Second quarter ACEM data points to market softening
The latest data from ACEM, the Brussels based international motorcycle industry trade association, shows motorcycle sales in the 28 European Union countries (ICE/Internal Combustion Engine only) as growing by +8.67% compared to the first six months of 2018 (612,690 units, up from 566,107 units), with four of the smaller EU markets still to report (Bulgaria, Cyprus, Denmark and Malta).
Last year new motorcycle registrations for the first six months represented over half of the eventual total for 2018 at 53.74%, with 80.74% of registrations for the first six months of 2019 coming from the 'Big Five' EU markets of Italy (137,994 units, +6.0%), France (108,453, +12.2%), Germany (104,966, +7.9%), Spain (86,839, +11.6%), and the UK being the softest of the 'majors' (56,439, +2.1%).
The data presented in this month's 'StatZone' (pages 6 to 8) is a mixture of national trade association reporting (as opposed to ACEM data) and includes some results for July as well as for the first six months of the year.
The data available that already includes July does indeed appear to suggest somewhat of a softening of new ICE motorcycle registrations (Germany and the UK for example) as we head into the second half of the year.
"+3% now looks realistic again"
If overall growth in the second half does soften from the +8.67% ACEM is reporting for the first six months, then rather than looking undercooked, our initial forecast for 2019 of +3 percent (+/- 2 percent), which I revised quite dramatically to around +8 or 9 percent in the context of ACEM Q1 data, is looking more realistic than I'd hoped.
The ACEM Q1 data had new registrations of ICE motorcycles for the EU 28 at around an always unsustainable and still probably Euro 4 influenced +19%.
The ACEM Q2 data shows new registrations of ICE motorcycles for 24 of the EU 28 as having grown by +2.87% compared to Q2 of 2018 (369,994 units in 2019; 359,657 in 2018).
This means that the trend underlying the headline figure of +8.67 percent for the first six months of 2019 as a whole is not everything it appears to be.
There is no question - based on the ACEM data for the first two quarters (and therefore YTD through end of June), the market is softening and doing so at an alarming rate.
Unless there is a quite dramatic and counter-intuitive uptick in new ICE motorcycle registrations in the second half of the year, then our original forecast of around +3% for the year is not just back in play but, actually, may be optimistic. The eventual outcome may be an essentially flat year.
Coming into 2019, there already was adverse trend evidence and, despite a storming first quarter in most markets (especially the 'Big Five'), what we are now seeing play out is a continuation of the 'real' 2018/2019 trend.
For the record, ACEM is reporting electric vehicle registrations in 24 of the EU 28 for whom it has data so far as +82.7% for motorcycles (5,812 units for the first six months of 2019 Vs. 3,181 for the year ago period) and +76% for electric powered mopeds (28,577 units Vs 16,259 in the first six months of 2018).

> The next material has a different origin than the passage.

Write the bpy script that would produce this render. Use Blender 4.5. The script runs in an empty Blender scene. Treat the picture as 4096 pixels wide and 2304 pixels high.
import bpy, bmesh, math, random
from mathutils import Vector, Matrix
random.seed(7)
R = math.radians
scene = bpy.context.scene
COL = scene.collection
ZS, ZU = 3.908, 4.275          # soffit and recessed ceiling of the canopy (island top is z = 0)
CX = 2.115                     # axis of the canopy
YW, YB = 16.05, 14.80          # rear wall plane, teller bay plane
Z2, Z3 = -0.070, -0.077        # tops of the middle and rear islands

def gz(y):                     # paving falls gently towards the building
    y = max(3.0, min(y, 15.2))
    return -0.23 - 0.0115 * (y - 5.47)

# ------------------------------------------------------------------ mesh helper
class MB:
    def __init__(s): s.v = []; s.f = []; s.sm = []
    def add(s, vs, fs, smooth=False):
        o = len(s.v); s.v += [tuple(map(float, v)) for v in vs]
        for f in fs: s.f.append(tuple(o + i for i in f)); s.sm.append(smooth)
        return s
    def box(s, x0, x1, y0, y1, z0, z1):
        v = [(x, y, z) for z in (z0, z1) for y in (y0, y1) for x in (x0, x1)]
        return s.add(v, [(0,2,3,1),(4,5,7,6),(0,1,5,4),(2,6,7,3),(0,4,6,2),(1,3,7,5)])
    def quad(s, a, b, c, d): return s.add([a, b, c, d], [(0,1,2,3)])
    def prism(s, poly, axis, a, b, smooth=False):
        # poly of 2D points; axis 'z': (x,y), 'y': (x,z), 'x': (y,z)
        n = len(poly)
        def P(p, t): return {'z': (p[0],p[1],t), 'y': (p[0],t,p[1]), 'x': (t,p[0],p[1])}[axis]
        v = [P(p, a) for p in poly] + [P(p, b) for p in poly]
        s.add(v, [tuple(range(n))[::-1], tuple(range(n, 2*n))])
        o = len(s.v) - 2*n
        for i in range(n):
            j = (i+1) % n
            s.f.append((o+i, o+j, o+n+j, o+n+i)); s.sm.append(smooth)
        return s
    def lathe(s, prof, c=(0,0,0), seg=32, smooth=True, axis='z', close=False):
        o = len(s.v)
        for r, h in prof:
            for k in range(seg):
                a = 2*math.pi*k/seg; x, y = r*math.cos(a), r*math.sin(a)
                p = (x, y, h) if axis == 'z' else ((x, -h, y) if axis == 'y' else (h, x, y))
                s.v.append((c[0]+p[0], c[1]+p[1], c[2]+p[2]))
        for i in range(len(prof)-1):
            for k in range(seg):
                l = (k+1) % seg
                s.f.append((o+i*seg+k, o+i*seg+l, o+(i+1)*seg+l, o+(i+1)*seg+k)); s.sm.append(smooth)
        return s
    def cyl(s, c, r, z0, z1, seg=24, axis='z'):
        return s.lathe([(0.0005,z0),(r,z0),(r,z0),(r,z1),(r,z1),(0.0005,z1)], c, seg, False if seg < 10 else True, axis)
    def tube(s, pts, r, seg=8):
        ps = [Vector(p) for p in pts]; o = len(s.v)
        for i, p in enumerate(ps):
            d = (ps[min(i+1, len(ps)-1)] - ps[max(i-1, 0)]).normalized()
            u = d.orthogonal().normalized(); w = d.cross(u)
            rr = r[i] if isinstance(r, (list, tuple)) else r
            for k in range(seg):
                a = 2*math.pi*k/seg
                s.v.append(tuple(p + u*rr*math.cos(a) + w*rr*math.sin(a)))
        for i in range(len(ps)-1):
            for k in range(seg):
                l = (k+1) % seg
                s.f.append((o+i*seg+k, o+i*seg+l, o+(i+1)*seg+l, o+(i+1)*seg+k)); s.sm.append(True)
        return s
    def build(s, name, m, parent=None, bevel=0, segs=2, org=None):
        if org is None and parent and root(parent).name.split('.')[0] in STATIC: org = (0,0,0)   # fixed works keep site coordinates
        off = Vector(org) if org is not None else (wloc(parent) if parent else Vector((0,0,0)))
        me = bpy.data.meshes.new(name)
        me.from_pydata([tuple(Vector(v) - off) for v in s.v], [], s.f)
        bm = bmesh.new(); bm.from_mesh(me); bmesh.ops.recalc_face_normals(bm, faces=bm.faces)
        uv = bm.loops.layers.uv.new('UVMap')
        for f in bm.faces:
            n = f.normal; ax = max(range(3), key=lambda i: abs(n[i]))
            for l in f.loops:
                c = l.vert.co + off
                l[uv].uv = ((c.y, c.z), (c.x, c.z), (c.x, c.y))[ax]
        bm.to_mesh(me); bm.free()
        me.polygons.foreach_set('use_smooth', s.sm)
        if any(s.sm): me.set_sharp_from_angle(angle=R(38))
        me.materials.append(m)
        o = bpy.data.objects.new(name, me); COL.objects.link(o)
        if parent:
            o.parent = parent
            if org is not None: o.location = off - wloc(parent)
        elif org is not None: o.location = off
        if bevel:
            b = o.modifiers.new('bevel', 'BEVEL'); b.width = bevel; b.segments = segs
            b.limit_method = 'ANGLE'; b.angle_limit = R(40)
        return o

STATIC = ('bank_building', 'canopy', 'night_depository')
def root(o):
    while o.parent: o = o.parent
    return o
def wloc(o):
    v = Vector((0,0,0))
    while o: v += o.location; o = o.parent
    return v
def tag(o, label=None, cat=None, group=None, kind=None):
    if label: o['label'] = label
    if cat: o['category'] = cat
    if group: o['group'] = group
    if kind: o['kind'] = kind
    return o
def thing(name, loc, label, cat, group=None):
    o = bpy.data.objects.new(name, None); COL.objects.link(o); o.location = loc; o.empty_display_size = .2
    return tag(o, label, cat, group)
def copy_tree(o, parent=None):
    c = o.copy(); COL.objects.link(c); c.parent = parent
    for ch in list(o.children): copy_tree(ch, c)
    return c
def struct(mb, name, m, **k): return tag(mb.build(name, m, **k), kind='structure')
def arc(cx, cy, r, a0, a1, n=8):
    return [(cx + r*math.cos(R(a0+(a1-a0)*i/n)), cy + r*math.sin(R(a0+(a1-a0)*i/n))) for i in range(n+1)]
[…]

In addition to ICE motorcycles and electric vehicles, ACEM's ICE moped data shows that market as having grown by 10.98% for the first six months of 2019 at 119,249 units (107,453 for the first six months of 2018).

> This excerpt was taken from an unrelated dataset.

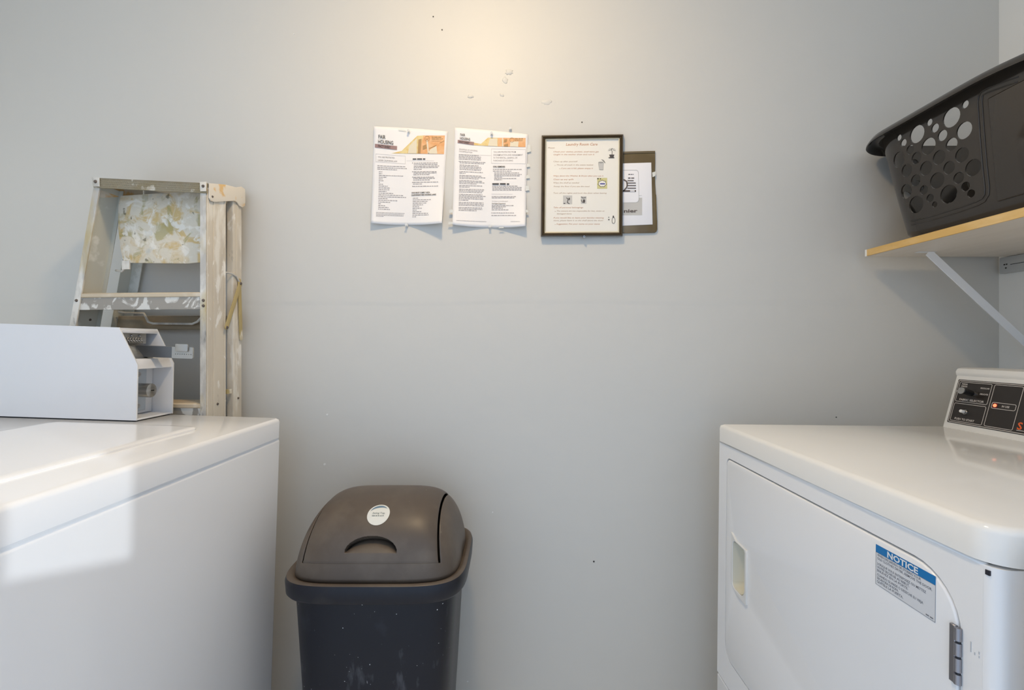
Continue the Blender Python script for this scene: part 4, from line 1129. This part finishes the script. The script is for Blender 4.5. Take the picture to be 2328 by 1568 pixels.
# small clip-art pictures on the rules sheet
ink_m = Mat('dark_ink', (0.07, 0.06, 0.055), 0.6); mid_m = Mat('grey_ink', (0.35, 0.34, 0.31), 0.6); yi_m = Mat('yellow_ink', (0.62, 0.57, 0.26), 0.6); gi_m = Mat('pale_grey_ink', (0.56, 0.54, 0.50), 0.6)
i1 = Print()
i1.quad([(X5(1000), Y5(385)), (X5(1063), Y5(385)), (X5(1053), Y5(418)), (X5(1010), Y5(418))]).rect(X5(993), Y5(418), X5(1063), Y5(430)).line([(X5(1034), Y5(385)), (X5(1036), Y5(350)), (X5(1028), Y5(325)), (X5(1036), Y5(310))], 1.1)
for a in range(8):
    t = math.pi * (1.0 + a / 7); i1.line([(X5(1034) + 3 * math.cos(t), Y5(335) + 3 * math.sin(t)), (X5(1034) + 9 * math.cos(t), Y5(340) + 7 * math.sin(t))], 0.5)
i1.line([(X5(1053) + 3.6 * math.cos(t), Y5(1195) + 7 * math.sin(t)) for t in [i * math.pi / 8 for i in range(17)]], 0.9).quad([(X5(1040), Y5(1158)), (X5(1062), Y5(1158)), (X5(1055), Y5(1135)), (X5(1046), Y5(1135))])
i1.rect(X5(990), Y5(1150), X5(1000), Y5(1160)).rect(X5(988), Y5(1178), X5(1004), Y5(1192))
i1.line([(X5(915) + 9 * math.cos(t) * (1 + 0.12 * math.sin(7 * t)), Y5(742) + 7.2 * math.sin(t) * (1 + 0.12 * math.sin(7 * t))) for t in [i * math.pi / 16 for i in range(33)]], 0.8)
i1.rect(X5(852), Y5(676), X5(872), Y5(688)).rect(X5(886), Y5(678), X5(900), Y5(690))
i1.line([(X5(475), Y5(915)), (X5(495), Y5(935)), (X5(485), Y5(975)), (X5(512), Y5(990))], 1.6).disc(X5(508), Y5(930), 1.6, 3).disc(X5(450), Y5(985), 2.2, 1)
i1.line([(X5(655), Y5(905)), (X5(680), Y5(920)), (X5(715), Y5(912))], 1.2).line([(X5(655), Y5(940)), (X5(668), Y5(970)), (X5(700), Y5(975))], 1.3).disc(X5(690), Y5(955), 2.6, 3.6)
i1.build('clip_art', lambda x, y: P(x, y, YS - 0.0007), ink_m.m, frame, OF)
Print().rect(X5(852), Y5(672), X5(975), Y5(805)).build('clip_art', atf, yi_m.m, frame, OF)
Print().disc(X5(915), Y5(742), 8.4, 6.6).build('clip_art', lambda x, y: P(x, y, YS - 0.0005), rules_m.m, frame, OF)
i3 = Print().rect(X5(433), Y5(888), X5(545), Y5(995)).rect(X5(652), Y5(897), X5(720), Y5(990)).quad([(X5(868), Y5(490)), (X5(930), Y5(490)), (X5(925), Y5(575)), (X5(882), Y5(575))])
i3.build('clip_art', atf, gi_m.m, frame, OF)
i4 = Print().disc(X5(898), Y5(482), 6, 1.8).line([(X5(905), Y5(448)), (X5(930), Y5(455)), (X5(950), Y5(490))], 1.6).line([(X5(915), Y5(455)), (X5(945), Y5(480))], 1.2).line([(X5(882), Y5(572)), (X5(925), Y5(572))], 1.2)
i4.line([(X5(866), Y5(488)), (X5(880), Y5(574))], 0.6).line([(X5(931), Y5(488)), (X5(926), Y5(574))], 0.6)
i4.build('clip_art', lambda x, y: P(x, y, YS - 0.0005), mid_m.m, frame, OF)
Print().rect(X5(888), Y5(736), X5(948), Y5(752)).build('clip_art', lambda x, y: P(x, y, YS - 0.0009), Mat('blue_ink', (0.10, 0.10, 0.32), 0.6).m, frame, OF)
c = P(1326, 541, YW)
nail = thing('nail', c, 'small screw eye in the wall just below the brown picture frame', 'nail')
MB().cyl((0, 0.0, 0), (0, -0.015, 0), 0.0013, 8).cyl((0, -0.015, 0), (0, -0.0172, 0), 0.0038, 14, 0.003).build('nail_head', steel_m.m, nail, smooth=40)
MB().cyl((0, -0.0171, 0), (0, -0.0176, 0), 0.0014, 10).build('nail_recess', dark_m.m, nail)

# ------------------------------------------------------------------ brown clipboard folder behind the frame
X7 = lambda c: 1390 + c / 6.533
Y7 = lambda c: 320 + c / 6.533
of2 = P(1455, 435, YW); O7 = tuple(of2)
fold = thing('document_sleeve', of2, 'brown plastic document sleeve with a white card, half hidden behind the frame', 'document sleeve')
sleeve_m = Mat('brown_plastic_sleeve', (0.125, 0.085, 0.030), 0.22, spec=0.6).layer((0.22, 0.17, 0.09), 6, 0.45, 0.7, detail=3)
YP = YW - 0.0035
def slv(c, lift): return [P(X7(a), Y7(b), YP - lift) for a, b in c]
out = [(118, 162), (650, 148), (652, 330), (648, 480), (650, 640), (668, 900), (682, 1200), (682, 1320), (668, 1350), (640, 1366), (118, 1372)]
ol = [((X7(a) - CX), -(Y7(b) - CY)) for a, b in out]
k7 = YP / F
def sleeve_mesh(out, thick, y):
    me = plate([((X7(a) - CX) * y / F, CAMH - (Y7(b) - CY) * y / F) for a, b in out], [], thick, 0.0003, ((0, y, 0), (1, 0, 0), (0, 0, 1), (0, 1, 0)))
    return me
link('sleeve_back', sleeve_mesh(out, 0.0012, YP), sleeve_m.m, fold, 40, O7)
link('sleeve_fold', sleeve_mesh([(118, 162), (650, 148), (650, 176), (118, 192)], 0.0012, YP - 0.0016), sleeve_m.m, fold, 40, O7)
seam = [P(X7(a), Y7(b), YP - 0.001) for a, b in ((660, 800), (672, 1100), (678, 1310), (664, 1345), (630, 1358), (400, 1364), (118, 1368))]
MB().tube(seam, 0.0009, 6).build('sleeve_seam', sleeve_m.m, fold, smooth=True, origin=O7)
card_m = Mat('white_card', (0.86, 0.84, 0.84), 0.55)
link('card', sleeve_mesh([(118, 336), (592, 322), (612, 1242), (118, 1262)], 0.0006, YP - 0.0010), card_m.m, fold, 40, O7)
atc = lambda x, y: P(x, y, YP - 0.0016)
c1 = Print()
rr = [(X7(a), Y7(b)) for a, b in ((118, 434), (370, 434), (392, 446), (402, 470), (408, 870), (398, 902), (372, 916), (118, 920))]
c1.line(rr, 0.55); c1.line([(X7(408), Y7(815)), (X7(452), Y7(812))], 0.5); c1.text('..', X7(250), Y7(505), 2.0, X7(330)) if False else None
c1.build('card_print', atc, mid_m.m, fold, O7)
c2 = Print().rect(X7(118), Y7(845), X7(456), Y7(1105)).build('card_print', lambda x, y: P(x, y, YP - 0.0013), gi_m.m, fold, O7)
c2b = Print().quad([(X7(118), Y7(790)), (X7(370), Y7(790)), (X7(406), Y7(800)), (X7(404), Y7(872)), (X7(394), Y7(900)), (X7(370), Y7(914)), (X7(118), Y7(918))]).build('card_print', lambda x, y: P(x, y, YP - 0.00145), card_m.m, fold, O7)
c3 = Print()
for k, (y, x1) in enumerate(((590, 330), (625, 362), (663, 365), (702, 365))): c3.rect(X7(238), Y7(y - 6), X7(x1), Y7(y + 8))
c3.rect(X7(165), Y7(732), X7(365), Y7(757))
c3.line([(X7(180), Y7(575)), (X7(225), Y7(600)), (X7(236), Y7(650)), (X7(228), Y7(690)), (X7(180), Y7(745))], 3.0)
c3.words(X7(248), Y7(560), X7(345), 2.4); c3.words(X7(250), Y7(502), X7(330), 1.6)
c3.text('nier', X7(185), Y7(1065), 7.5, X7(388), bold=0.03, slope=-0.02)
c3.build('card_print', lambda x, y: P(x, y, YP - 0.0018), Mat('brown_grey_ink', (0.13, 0.10, 0.085), 0.6).m, fold, O7)
Print().rect(X7(278), Y7(736), X7(345), Y7(753)).build('card_print', lambda x, y: P(x, y, YP - 0.0021), card_m.m, fold, O7)
MB().add([P(X7(a), Y7(b), YP - 0.003) for a, b in ((605, 470), (655, 455), (655, 520), (610, 540))], [(0, 1, 2, 3)]).build('tape_tab', tape_m.m, fold, origin=O7)

# ------------------------------------------------------------------ wall shelf, cleat and bracket
SY1, SX0, SZ0, SZ1 = 1.3145, 0.995, 1.369, 1.388
shelf_under_m = Mat('sealed_board', (0.78, 0.70, 0.60), 0.35, spec=0.5).layer((0.70, 0.62, 0.52), 6, 0.4, 0.7, stretch=(6, 0.7, 1), detail=4, amount=0.6)
edge_m = Mat('raw_yellow_edge', (0.66, 0.42, 0.14), 0.6).layer((0.74, 0.52, 0.24), 24, 0.45, 0.65, stretch=(1, 0.3, 1), detail=5).layer((0.48, 0.33, 0.14), 30, 0.62, 0.75, stretch=(1, 0.4, 1), amount=0.6)
edge_m.bump(60, 0.4, 0.001, stretch=(1, 0.3, 1))
shelf = thing('wall_shelf', (SX0, 0.85, SZ0), 'raw-edged wooden wall shelf holding the black laundry basket', 'shelf')
OS = tuple(shelf.location)
box('shelf_board', SX0 + 0.003, XR - 0.001, 0.30, SY1, SZ0, SZ1, shelf_under_m.m, shelf, 0, origin=OS)
box('shelf_edge', SX0, SX0 + 0.003, 0.30, SY1 - 0.006, SZ0 + 0.0002, SZ1 - 0.0002, edge_m.m, shelf, 0.0008, 1, origin=OS)
box('painted_edge_end', SX0 - 0.0003, SX0 + 0.003, SY1 - 0.0065, SY1 + 0.0003, SZ0 - 0.0002, SZ1 + 0.0002, fleck_m.m, shelf, 0.0006, 1, origin=OS)
cleat_m = Mat('painted_cleat', (0.52, 0.53, 0.52), 0.45).layer((0.46, 0.47, 0.47), 10, 0.4, 0.7, stretch=(1, 0.3, 2))
cleat = thing('shelf_cleat', (XR, 0.85, SZ0 - 0.02), 'grey painted wooden cleat screwed to right wall under the shelf', 'cleat')
OC = tuple(cleat.location)
box('cleat_board', XR - 0.018, XR - 0.0005, 0.35, 1.333, SZ0 - 0.046, SZ0 - 0.0005, cleat_m.m, cleat, 0.002, 2, origin=OC)
box('cleat_crack', XR - 0.0186, XR - 0.0178, 0.9, 1.302, SZ0 - 0.0245, SZ0 - 0.0232, dark_m.m, cleat, origin=OC)
for y, z in ((1.318, SZ0 - 0.022), (1.312, SZ0 - 0.022), (1.314, SZ0 - 0.032)):
    MB().cyl((XR - 0.0175, y, z), (XR - 0.0188, y, z), 0.0022, 10).build('screw', hole_m.m, cleat, origin=OC)
brk = thing('shelf_bracket', (XR, 1.25, 1.09), 'white metal diagonal bracket strut propping the wall shelf', 'bracket')
OB = tuple(brk.location)
white_m = Mat('white_bracket_paint', (0.86, 0.86, 0.86), 0.35)
A0 = P(2110, 563, 1.245); A0.z = SZ0 - 0.0015; A1 = Vector((XR - 0.004, 1.245, 1.092))
d = (A1 - A0).normalized(); nn = Vector((-d.z, 0, d.x)) * 0.0105
def strut(w0, w1, y0, y1):
    return MB().hexa([A0 + Vector((0, y0 - 1.245, 0)) - nn * w0, A1 + Vector((0, y0 - 1.245, 0)) - nn * w0, A1 + Vector((0, y1 - 1.245, 0)) - nn * w0, A0 + Vector((0, y1 - 1.245, 0)) - nn * w0,
                      A0 + Vector((0, y0 - 1.245, 0)) + nn * w1, A1 + Vector((0, y0 - 1.245, 0)) + nn * w1, A1 + Vector((0, y1 - 1.245, 0)) + nn * w1, A0 + Vector((0, y1 - 1.245, 0)) + nn * w1])
strut(1, 1, 1.243, 1.2455).build('strut', white_m.m, brk, 0.0006, 1, origin=OB)
box('shelf_flange', A0.x - 0.028, A0.x + 0.02, 1.240, 1.256, SZ0 - 0.0014, SZ0 - 0.0002, white_m.m, brk, 0.0005, 1, origin=OB)
box('wall_flange', XR - 0.0025, XR - 0.0003, 1.240, 1.262, 1.07, SZ0 - 0.047, white_m.m, brk, 0.0005, 1, origin=OB)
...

So, how to explain the softening of demand for 'conventional' motorcycles? Well, one of the classic pillars of negative wisdom can be ruled out as, increasingly, the motorcycle manufacturers are doing a better job of offering better products in technology and reliability terms, with forward-facing platforms that simultaneously recognise where the market's retro vibe and neo-custom zeitgeist 'happy place' is to be found.
Pricing of all that tech and future-facing platforms is an issue, for sure, and that also goes to the impacts of one of the two remaining possible areas of explanation. The market definitely needs to quicken the pace of its lightweight and, above all, middleweight displacement embrace and to be more realistic about where that sweet spot lies and to take notice of what manufacturers such as Royal Enfield are doing to bring price, displacement, retro and performance together into a demographically convincing alliance of verities.
The other primary issue is likely to be that age old enemy of 'macro economics' and consumer confidence - especially in the context of the U.S. administration's apparent determination to ignite a new cold war with trade as the battlefield, and bomb the rules-based economic order it itself authored with the Bretton Woods System back in 1944.
Having largely stood the test of time for some 70 years, it looks like, in the absence of an Iron Curtain, the present administration is bent on erecting walls of all kinds - including trade barriers. With the pace of electric PTWs adoption dragging and the various major market deadlines for abandoning internal combustion engines racing towards us, there is no question that even our market's issues have got issues!